6 ways to reduce unconscious bias in the workplace

Why it’s foolish to judge candidates by their educational background (2)

If you want to ensure that your company is set up for success, promoting and fostering inclusivity, as well as diversity within your workforce is a must. However, we often tend to forget the negative impact that unconscious bias can have when we try to create working environments that are diverse and inclusive. 

Yet, don’t feel discouraged – there are ways you can reduce unconscious bias within your workplace to ensure a working environment in which everyone feels like they belong!

In this blog, you’ll learn about the 6 ways to reduce unconscious bias & improve DE&I

  1. Understand that unconscious bias is normal
  2. Create internal support
  3. Broaden your viewpoint and educate others
  4. Examine each and every step of your hiring process
  5. Set and continuously measure diversity and inclusion goals
  6. Hold others & be accountable when bias does occur

Understand that unconscious bias is completely normal

We have a tendency to believe that if someone is biased – they are immediately a horrible person. However, that’s not entirely true. At least not in every situation. Bias is a very useful mechanism within our minds that allow us to filter information on the basis of what’s important to us, what’s safe and what’s not. This can be especially beneficial if we are in a situation that is dangerous.

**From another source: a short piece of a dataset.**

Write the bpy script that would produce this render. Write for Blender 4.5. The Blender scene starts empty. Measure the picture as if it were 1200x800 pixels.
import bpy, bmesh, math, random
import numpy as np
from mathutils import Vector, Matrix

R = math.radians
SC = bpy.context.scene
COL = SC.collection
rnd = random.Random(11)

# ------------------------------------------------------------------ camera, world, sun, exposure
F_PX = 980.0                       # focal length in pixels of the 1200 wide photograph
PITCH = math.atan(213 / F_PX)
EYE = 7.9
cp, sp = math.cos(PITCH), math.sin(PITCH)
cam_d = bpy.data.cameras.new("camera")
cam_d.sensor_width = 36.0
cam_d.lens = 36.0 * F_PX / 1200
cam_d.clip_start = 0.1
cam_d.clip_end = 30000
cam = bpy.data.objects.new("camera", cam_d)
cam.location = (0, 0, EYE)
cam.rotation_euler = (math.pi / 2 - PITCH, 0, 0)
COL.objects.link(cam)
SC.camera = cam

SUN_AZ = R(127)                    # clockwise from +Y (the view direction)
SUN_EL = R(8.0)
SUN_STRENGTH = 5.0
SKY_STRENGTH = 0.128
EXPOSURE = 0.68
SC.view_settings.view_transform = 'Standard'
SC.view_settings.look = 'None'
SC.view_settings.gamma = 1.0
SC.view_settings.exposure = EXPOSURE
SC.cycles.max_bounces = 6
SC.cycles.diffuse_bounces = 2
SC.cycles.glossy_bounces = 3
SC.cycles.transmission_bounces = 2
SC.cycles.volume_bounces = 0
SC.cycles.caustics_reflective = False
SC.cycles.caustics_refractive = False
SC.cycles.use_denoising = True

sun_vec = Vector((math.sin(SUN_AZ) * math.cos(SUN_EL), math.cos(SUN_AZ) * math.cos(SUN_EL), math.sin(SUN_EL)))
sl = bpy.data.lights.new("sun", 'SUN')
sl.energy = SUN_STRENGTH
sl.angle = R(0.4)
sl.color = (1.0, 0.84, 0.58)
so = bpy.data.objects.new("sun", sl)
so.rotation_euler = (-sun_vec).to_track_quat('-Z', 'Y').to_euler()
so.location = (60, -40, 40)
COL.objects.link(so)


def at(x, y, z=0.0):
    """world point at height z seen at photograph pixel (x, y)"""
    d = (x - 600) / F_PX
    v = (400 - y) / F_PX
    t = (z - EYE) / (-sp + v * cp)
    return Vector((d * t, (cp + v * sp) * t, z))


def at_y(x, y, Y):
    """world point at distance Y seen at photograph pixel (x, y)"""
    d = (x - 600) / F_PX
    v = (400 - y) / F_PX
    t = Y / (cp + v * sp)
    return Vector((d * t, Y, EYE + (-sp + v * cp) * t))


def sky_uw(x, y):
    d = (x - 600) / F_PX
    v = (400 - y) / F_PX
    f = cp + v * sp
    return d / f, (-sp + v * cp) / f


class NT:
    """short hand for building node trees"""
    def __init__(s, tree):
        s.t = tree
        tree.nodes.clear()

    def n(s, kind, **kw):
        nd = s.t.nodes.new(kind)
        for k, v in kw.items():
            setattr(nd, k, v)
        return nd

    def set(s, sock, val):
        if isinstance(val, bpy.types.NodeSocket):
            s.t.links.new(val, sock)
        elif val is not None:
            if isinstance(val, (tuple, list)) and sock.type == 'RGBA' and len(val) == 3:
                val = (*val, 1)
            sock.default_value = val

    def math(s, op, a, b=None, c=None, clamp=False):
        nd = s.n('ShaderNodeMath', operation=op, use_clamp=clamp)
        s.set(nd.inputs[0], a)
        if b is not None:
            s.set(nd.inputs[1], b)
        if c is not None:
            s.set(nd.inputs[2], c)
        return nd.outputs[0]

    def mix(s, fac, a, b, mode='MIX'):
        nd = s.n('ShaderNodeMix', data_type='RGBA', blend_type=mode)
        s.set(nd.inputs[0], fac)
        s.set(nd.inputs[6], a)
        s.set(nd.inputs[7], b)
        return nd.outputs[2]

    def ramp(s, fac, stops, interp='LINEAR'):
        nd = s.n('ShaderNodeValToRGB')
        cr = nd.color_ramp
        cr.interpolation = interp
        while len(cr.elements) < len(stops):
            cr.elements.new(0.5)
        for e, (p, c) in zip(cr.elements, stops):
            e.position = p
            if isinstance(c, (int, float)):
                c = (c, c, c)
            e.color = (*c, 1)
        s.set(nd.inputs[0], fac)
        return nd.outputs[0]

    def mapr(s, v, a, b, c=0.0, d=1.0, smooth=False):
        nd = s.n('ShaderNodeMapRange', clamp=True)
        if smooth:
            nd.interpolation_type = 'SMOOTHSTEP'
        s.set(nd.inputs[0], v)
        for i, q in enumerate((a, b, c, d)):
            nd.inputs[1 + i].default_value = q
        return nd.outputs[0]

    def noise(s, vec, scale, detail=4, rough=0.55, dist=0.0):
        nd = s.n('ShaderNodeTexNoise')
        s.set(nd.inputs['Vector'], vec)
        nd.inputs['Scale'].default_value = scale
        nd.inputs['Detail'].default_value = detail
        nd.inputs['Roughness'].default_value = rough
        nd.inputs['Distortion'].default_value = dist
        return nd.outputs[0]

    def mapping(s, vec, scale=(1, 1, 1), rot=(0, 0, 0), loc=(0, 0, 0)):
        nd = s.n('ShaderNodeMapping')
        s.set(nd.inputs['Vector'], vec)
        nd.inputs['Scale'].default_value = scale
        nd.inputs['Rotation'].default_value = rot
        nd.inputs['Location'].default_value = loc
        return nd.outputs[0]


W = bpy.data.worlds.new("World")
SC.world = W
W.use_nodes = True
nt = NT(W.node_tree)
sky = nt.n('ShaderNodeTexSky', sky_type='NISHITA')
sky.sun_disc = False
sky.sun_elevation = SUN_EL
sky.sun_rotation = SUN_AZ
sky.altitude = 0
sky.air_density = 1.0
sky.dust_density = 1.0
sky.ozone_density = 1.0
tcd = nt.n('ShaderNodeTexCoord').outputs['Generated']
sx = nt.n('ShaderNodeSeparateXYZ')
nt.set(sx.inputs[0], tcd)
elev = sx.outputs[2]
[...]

However, what makes biases horrible is the fact that there is a lack of awareness surrounding the negative impact they can leave on our decisions, especially within a workplace. So, the first step to ensuring a workplace that is diverse and inclusive is to raise awareness about unconscious bias.

Broaden your viewpoint and educate others

If becoming aware of unconscious bias is the first step towards ensuring a diverse and inclusive workplace, then the next step is to identify the biases that might already exist within the workplace. So, step number two – broaden your viewpoint, educate yourself and others about unconscious bias.

To do so, try asking yourself and others the following three questions:

  1. What are the biases that might already exist in the workplace?
  2. What is the potential impact these unconscious biases are leaving?
  3. What can be done to tackle these biases?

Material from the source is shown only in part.